We have five pairs of passing cars: (0, 1), (0, 3), (0, 4), (2, 3), (2, 4).

For example, given:

the function should return 5, as explained above.

Hint

Code (I)

def solution(A):
    # In the question, it is given that 0 are travelling east. We assume it to be the direction of prefix sums.
    # So if we implement using prefix counts, we would have to count zeroes.

    # '1' is going to the west, that is having the direction of suffix sums.

    prefix_counts = [0] * (len(A) + 1)

    for i in range(len(A)):
        if A[i] == 0:
            prefix_counts[i+1] = prefix_counts[i] + 1
        else:
            prefix_counts[i+1] = prefix_counts[i] + 0

    passing_cars = 0 
    for i in range(len(A)):
        if A[i] == 1:
            passing_cars += prefix_counts[i+1]

    if passing_cars > 1000000000:
        passing_cars = -1

    return passing_cars

Code (II): Now Using Suffix Sums

def solution(A):
    # In the question, it is given that 0 are traveling east. We assume it to be the direction of prefix sums.

    # '1' is going to the west, that is having the direction of suffix sums.
    # So if we implement using suffix counts, we would have to count ones.

    suffix_counts = [0] * (len(A) + 1)

    for i in range(len(A) - 1, -1, -1):
        if A[i] == 1:
            suffix_counts[i] = suffix_counts[i+1] + 1
        else:
            suffix_counts[i] = suffix_counts[i+1] + 0

    passing_cars = 0 
    for i in range(len(A)):
        if A[i] == 0:
            passing_cars += suffix_counts[i]
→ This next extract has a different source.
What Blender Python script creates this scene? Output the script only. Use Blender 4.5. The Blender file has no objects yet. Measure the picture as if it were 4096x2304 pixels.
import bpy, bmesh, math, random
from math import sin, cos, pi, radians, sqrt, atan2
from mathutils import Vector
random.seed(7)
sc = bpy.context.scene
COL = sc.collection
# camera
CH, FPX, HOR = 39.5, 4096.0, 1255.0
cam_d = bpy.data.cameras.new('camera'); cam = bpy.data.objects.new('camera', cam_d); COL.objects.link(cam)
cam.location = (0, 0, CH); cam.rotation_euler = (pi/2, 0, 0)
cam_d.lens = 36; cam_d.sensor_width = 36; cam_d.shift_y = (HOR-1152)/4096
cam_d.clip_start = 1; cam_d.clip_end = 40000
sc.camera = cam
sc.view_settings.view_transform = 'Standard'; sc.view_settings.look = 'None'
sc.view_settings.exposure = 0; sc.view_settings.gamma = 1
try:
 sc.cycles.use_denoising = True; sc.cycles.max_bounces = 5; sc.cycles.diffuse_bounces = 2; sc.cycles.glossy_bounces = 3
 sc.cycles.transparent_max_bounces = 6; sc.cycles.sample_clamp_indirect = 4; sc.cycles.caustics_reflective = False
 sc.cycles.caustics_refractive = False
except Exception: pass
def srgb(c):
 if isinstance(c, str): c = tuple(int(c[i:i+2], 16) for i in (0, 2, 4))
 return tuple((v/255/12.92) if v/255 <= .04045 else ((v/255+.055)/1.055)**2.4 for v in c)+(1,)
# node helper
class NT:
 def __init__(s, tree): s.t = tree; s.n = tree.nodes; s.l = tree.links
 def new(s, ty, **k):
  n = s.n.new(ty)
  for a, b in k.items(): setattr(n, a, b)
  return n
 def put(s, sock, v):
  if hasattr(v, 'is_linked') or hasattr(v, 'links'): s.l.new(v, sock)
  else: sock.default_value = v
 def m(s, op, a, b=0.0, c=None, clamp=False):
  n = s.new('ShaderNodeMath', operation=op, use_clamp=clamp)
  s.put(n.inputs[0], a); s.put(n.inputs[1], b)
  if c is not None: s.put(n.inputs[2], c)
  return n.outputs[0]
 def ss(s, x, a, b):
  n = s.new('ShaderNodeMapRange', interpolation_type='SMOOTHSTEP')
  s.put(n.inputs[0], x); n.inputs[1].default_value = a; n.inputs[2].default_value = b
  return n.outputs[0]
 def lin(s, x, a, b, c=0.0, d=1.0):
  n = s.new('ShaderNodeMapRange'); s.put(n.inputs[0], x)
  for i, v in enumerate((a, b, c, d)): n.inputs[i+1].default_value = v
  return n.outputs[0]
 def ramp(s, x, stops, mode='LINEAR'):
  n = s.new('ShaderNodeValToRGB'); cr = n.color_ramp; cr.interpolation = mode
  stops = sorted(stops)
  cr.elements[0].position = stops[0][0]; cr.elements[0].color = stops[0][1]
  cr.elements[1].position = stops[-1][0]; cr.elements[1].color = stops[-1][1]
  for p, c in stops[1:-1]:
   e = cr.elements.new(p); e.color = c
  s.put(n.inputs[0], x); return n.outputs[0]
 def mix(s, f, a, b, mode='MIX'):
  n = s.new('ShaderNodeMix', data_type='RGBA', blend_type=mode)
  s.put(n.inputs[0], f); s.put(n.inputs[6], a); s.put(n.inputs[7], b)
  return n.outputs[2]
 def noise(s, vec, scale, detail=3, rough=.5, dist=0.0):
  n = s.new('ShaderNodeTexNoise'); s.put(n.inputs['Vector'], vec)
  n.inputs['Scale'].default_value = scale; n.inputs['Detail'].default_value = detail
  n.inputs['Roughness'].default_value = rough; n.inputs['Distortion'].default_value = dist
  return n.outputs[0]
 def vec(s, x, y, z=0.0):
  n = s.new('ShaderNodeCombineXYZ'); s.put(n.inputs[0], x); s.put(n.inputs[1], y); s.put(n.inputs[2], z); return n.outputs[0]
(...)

    if passing_cars > 1000000000:
        passing_cars = -1

    return passing_cars

Time Complexity

Detected time complexity:

O(N)

Tests

Correctness tests

single element

double

two elements

simple

simple test

small_random

random, length = 100

small_random2

random, length = 1000

Performance tests

medium_random

random, length = ~10,000

large_random

random, length = ~100,000

large_big_answer

0..01..1, length = ~100,000

large_alternate

0101..01, length = ~100,000

large_extreme

large test with all 1s/0s, length = ~100,000